The Saudi flag. Asharq Al-Awsat
The Saudi flag. Asharq Al-Awsat

Saudi Arabia, in partnership with the United Nations Industrial Development Organization (UNIDO), will host the Multilateral Industrial Policy Forum (MIPF) in October, underscoring the Kingdom's significant industrial transformation, in line with Vision 2030, and aiming to expand the Saudi industrial base and solidify its position as a leading global industrial center.
Organized by the Ministry of Industry and Mineral Resources in Riyadh, the forum is yet another substantial industrial development initiative the Kingdom relentlessly takes.
By carrying out programs focused on innovation, diversification, and boosting of the industrial sectors, including 12 strategic sectors identified in the National Industrial Strategy, Saudi Arabia seeks to raise competitiveness and support its national economy.
Beyond the National Industrial Strategy, the Kingdom has invested in developing industrial infrastructure, such as industrial cities and special economic zones, and fostered international cooperation to facilitate transfer of knowledge and technology. The forum, in which global experts and decision makers participate, is an ideal platform to exchange expertise and set best practices in industrial policies.
Saudi Arabia aims to develop policies that are in line with international standards, thus increasing the global competitiveness of its industrial sector. By leading initiatives for sustainable industrial practices, promoting international cooperation, exchanging expertise, and adopting environmentally friendly technologies, the Kingdom seeks to enhance the flexibility of its supply chains, in line with the Global Supply Chain Resilience Initiative.
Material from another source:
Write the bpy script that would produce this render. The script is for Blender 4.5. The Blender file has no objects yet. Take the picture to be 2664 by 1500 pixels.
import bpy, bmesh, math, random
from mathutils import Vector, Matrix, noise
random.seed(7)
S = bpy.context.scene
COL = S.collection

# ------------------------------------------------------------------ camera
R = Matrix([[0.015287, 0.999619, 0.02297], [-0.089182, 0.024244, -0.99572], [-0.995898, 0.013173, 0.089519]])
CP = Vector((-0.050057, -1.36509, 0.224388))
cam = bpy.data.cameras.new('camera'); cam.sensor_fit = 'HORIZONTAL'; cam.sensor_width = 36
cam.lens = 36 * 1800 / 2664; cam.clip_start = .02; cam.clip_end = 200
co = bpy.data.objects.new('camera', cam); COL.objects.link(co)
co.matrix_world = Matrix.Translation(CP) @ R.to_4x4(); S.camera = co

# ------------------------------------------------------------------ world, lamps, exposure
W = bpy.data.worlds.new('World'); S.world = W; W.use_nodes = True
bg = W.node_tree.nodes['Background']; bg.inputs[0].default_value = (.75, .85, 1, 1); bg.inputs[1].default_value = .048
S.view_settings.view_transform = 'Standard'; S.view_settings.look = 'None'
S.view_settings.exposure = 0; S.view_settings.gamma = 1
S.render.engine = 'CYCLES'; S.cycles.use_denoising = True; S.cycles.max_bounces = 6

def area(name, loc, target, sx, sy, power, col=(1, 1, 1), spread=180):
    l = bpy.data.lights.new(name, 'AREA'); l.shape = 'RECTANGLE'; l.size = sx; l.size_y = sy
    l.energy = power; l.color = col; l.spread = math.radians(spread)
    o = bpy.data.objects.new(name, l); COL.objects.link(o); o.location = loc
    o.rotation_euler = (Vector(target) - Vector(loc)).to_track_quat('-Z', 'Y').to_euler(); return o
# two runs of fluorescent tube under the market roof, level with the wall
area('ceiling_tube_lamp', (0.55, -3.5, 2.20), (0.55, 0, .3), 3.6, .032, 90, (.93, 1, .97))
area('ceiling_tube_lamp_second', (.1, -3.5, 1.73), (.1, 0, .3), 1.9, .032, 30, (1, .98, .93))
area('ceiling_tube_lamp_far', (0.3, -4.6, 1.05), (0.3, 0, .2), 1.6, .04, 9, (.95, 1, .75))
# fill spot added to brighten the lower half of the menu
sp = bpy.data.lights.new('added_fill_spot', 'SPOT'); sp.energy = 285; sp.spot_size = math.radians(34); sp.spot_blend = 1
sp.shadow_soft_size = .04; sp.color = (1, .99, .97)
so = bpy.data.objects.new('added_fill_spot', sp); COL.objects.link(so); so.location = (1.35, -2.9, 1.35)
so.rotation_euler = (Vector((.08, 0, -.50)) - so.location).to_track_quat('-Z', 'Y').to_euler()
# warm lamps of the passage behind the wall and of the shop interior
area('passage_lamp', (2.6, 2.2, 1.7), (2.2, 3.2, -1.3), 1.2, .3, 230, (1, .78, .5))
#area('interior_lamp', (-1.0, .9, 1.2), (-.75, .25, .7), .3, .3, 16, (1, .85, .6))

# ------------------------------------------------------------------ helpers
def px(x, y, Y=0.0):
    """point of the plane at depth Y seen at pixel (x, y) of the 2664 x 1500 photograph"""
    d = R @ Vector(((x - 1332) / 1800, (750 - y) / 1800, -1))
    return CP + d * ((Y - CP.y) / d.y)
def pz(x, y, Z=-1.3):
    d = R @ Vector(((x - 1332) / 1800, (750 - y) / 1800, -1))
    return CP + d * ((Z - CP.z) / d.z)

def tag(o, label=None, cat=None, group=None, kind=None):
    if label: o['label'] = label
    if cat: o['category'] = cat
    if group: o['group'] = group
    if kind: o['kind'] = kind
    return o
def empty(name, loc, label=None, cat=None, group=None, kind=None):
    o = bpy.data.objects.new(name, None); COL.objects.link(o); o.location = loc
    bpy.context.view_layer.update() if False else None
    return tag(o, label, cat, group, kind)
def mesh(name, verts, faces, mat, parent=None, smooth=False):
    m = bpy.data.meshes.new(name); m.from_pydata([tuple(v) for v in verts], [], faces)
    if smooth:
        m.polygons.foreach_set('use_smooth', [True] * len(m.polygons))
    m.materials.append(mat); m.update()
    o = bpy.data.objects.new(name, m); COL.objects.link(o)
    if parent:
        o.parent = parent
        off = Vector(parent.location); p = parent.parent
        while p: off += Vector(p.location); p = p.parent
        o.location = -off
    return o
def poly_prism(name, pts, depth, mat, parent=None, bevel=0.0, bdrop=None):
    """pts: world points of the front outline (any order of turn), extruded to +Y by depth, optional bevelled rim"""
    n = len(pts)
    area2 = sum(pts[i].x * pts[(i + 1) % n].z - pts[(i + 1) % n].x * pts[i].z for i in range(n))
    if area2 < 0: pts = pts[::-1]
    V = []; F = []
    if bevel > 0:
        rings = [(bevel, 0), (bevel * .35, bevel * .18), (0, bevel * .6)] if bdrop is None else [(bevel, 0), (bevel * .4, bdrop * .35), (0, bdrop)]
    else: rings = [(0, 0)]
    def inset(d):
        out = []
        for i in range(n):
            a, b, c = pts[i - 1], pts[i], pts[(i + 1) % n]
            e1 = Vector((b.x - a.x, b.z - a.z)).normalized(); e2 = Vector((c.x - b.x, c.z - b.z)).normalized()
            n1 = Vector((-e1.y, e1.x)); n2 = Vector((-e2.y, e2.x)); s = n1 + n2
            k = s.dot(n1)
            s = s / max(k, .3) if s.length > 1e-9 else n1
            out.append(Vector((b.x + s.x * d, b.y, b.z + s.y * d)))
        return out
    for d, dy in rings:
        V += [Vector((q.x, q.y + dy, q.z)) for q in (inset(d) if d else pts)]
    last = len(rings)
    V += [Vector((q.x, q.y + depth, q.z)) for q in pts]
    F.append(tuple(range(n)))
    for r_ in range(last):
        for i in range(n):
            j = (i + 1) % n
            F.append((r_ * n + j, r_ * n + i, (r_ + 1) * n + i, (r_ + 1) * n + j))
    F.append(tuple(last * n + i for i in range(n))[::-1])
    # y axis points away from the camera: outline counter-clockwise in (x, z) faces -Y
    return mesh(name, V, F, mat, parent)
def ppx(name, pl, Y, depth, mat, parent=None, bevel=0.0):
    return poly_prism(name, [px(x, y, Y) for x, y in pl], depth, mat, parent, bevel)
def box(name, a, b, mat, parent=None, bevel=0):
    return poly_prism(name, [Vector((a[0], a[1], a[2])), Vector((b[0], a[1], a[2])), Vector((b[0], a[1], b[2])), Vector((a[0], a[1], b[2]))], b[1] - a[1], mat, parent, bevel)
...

The industrial sector in Saudi Arabia witnessed significant developments in 2023, including announcing major investment opportunities in targeted sectors, issuing a license for the first Saudi-made electric car brand "Ceer", and opening the first electric vehicle manufacturing factory "Lucid". The Kingdom aims to produce over 300,000 cars annually by 2030.
Attracting private sector investments is crucial to achieving the goals of the National Industrial Strategy. The industrial sector focuses on enhancing integration among various sectors and their supply chains, developing infrastructure, encouraging joint investments, promoting local content, and empowering national companies through policies, financing, and training.
In July 2022, the Ministry of Industry and Mineral Resources launched the Future Factories Program, which aims to transform 4,000 factories from labor-intensive models to efficient, automated operations utilizing advanced industrial solutions. This initiative seeks to enhance competitiveness, improve product quality, and increase exports of Saudi non-oil products.
The ministry has also made strides in improving the regulatory and legislative environment for the industrial sector, creating an environment conducive to investments and fair competition.
The ministry's goals for 2024 and 2025 include attracting investments in targeted industrial sectors, reaching a total investment volume of SAR451 billion, adding 1,500 products to the mandatory local content list, increasing the industrial sector's contribution to non-oil GDP to SAR412 billion, and boosting non-oil exports to over SAR300 billion. Moreover, the ministry aims to launch the industrial sector governance initiative to stimulate integration and concerted efforts among relevant stakeholders.
The second edition of the Multilateral Industrial Policy Forum, hosted by Riyadh under the theme "Transforming Challenges into Sustainable Solutions through Industrial Policies", will bring together some 3,000 industry leaders from around the world, including decision makers, CEOs, industry specialists, and people interested in developing industrial policies.